MSCI index for emerging stocks closed with a 0.5% gain Monday, led by Asian tech heavyweights, as risk sentiment improved at the start of a week. Developing currencies ended the day little changed as the dollar strengthened, while Latin America underperformed peers with Colombian peso leading losses. Mexico’s peso slipped to the lowest level in more than a month, trading at 18.6 per US dollar. 

“Latam FX may be under pressure at the moment due to the weakness in commodity prices and softer US equity prices,” said Benito Berber, chief Latin America economist at Natixis. 

Last week investors yanked cash from large exchange-traded funds with heavy allocations to Chinese stocks. 

Upcoming monetary policy decisions in the US, Japan, and the UK — as well as several countries in Latin America — will help provide guidance on the demand for riskier assets. Investors will also watch GDP data from the euro zone, as well as from emerging nations including Hungary and the Czech Republic.

“We expect the Fed to hold rates but it may lay the groundwork for a September cut,” strategists at ING Bank including Francesco Pesole wrote in a note Monday. “We’ll see whether month-end flows offer some respite to the battered high-yielding currencies, even though the carry trade unwinding may continue this week if we are right with our call for a 15bps Bank of Japan rate hike on Wednesday.”

Elsewhere, Venezuela’s dollar bonds fell as political tensions soared anew after President Nicolás Maduro was declared the winner of Sunday’s election. The opposition, rejecting that claim, called on the military to enforce what it said was the will of the people.

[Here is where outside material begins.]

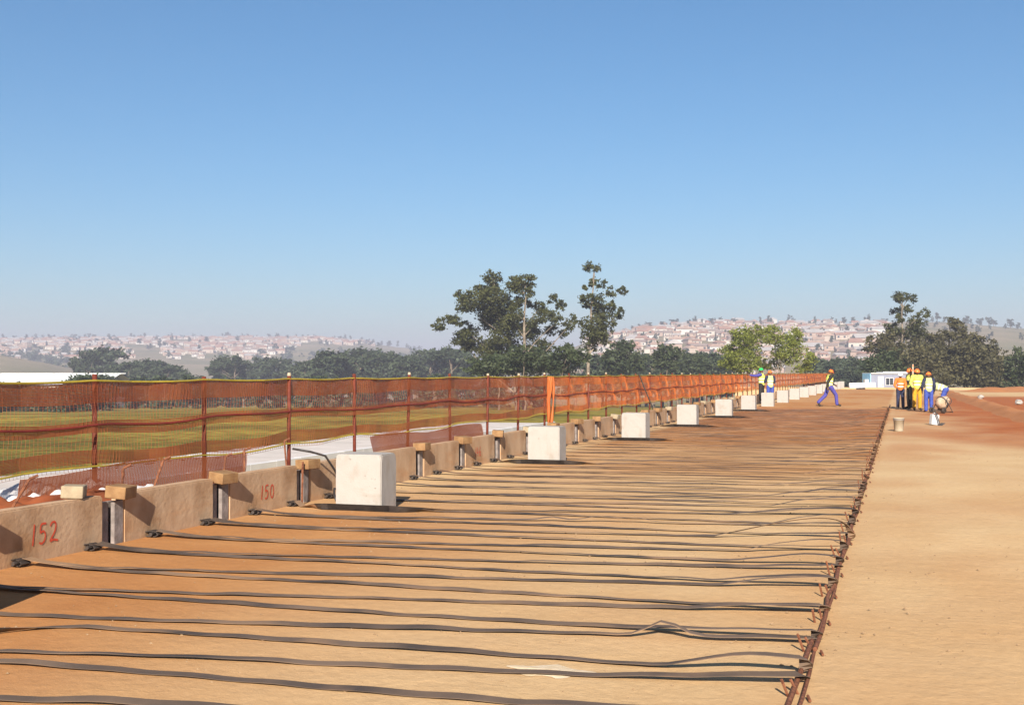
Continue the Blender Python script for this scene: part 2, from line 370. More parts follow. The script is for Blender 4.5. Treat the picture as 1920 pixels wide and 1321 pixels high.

In response, Venezuela named opposition leader María Corina Machado as a key suspect in its investigation of alleged electoral sabotage in Sunday’s presidential vote.

The International Monetary Fund approved a $3.4 billion funding program for Ethiopia after the nation’s central bank allowed its currency to trade freely as a key move to secure more than $10 billion funding from the multilateral lender.